Huge Shortfall in Number of Construction Workers

Huge Shortfall in Number of Construction Workers

Some of the biggest building companies in the country have indicated that the one factor that is impacting on their ability to meet construction targets is the lack of available workers. This is more concerning to them than a lack of sites or materials and needs addressing seriously if the country is to build the required number of homes.

The government has pledged that we will have 200,000 new homes before 2020, but with the current levels of recruitment this is completely unachievable. The industry has a severe lack of workers, particularly those in the most skilled areas. Without changes being made to how we train and recruit construction workers, we will miss this and future targets.

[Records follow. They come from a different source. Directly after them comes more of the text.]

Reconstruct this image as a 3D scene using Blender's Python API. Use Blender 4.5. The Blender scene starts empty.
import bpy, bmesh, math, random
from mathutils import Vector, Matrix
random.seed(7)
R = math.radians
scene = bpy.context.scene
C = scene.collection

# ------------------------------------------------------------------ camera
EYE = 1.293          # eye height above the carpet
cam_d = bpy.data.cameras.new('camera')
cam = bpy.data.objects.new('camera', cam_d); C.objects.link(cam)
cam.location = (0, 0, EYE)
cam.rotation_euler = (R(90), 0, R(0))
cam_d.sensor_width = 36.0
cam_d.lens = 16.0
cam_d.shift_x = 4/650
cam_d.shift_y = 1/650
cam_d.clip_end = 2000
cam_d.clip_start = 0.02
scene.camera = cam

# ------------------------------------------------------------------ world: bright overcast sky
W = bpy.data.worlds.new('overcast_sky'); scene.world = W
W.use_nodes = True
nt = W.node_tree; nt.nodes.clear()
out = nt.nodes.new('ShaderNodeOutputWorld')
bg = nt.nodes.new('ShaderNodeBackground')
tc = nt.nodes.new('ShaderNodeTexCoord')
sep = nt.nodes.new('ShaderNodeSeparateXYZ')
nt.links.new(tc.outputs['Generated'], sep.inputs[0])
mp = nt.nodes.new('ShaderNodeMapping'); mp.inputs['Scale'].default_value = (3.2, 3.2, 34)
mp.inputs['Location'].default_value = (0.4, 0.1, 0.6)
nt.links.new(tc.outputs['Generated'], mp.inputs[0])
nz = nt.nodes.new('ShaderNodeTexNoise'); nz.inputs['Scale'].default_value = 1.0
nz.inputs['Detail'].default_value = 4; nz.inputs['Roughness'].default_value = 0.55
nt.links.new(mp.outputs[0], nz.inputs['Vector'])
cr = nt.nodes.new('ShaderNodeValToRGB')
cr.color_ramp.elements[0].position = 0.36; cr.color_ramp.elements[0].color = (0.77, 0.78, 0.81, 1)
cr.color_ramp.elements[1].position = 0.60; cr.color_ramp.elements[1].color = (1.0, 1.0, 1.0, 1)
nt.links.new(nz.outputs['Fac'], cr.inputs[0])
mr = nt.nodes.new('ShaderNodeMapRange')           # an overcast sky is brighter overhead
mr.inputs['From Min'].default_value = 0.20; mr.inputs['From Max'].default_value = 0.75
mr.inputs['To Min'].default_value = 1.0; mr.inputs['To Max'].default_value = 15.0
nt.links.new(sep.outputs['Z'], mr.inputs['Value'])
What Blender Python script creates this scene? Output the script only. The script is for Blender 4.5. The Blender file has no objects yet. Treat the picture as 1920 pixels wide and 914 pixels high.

Research carried out recently by the Federation of Master Builders found that amongst small and medium-sized builders, 66% of them have had to refuse work, from full-scale developments to fitting exterior handrails, simply because there aren't the workers to do it. The areas that are suffering the highest shortages are for carpenters and bricklayers.

These shortages are being seen across the UK, with specific areas having their own individual difficulties. In the east of England they have a need for plasterers, whereas scaffolders are especially hard to find in the West Midlands, and Northern Ireland has a lack of general labourers.

The Growing Need for Apprenticeships

In order to truly fill the construction skills gap, we need to be looking at the root of the problem. This is the number of young people who are entering the industry. If we are to train enough people to have the skills to build houses, do carpentry work or install exterior handrails, we need to ensure that enough of them are joining apprenticeship schemes.

It is estimated that we require about 35,000 new apprentices in order to meet the expected demand. However, there were just 7,000 who finished their training in 2013. Often there is a perception amongst young people that the construction sector is poorly paid, but this is not necessarily true. For example, the research from the FMB highlights that a bricklayer who has five years' experience in the industry could be earning £31,000.

As they can't always find the right people through these methods, some house builders are turning to alternative sources of recruitment. For instance, some are targeting those leaving the military or other industries. They may not have originally trained in construction, but they often have transferable or relevant skills that can be useful. Other businesses need to look abroad to boost their workforce. However, these are not sustainable solutions, and the country needs to be encouraging more people to join the industry in the first place.

By tackling the construction skills shortfall, we will be helping to create an industry that can continue to be successful in the future. Without the required number of workers, we will begin to lag behind other countries in terms of construction figures and struggle to house our own population.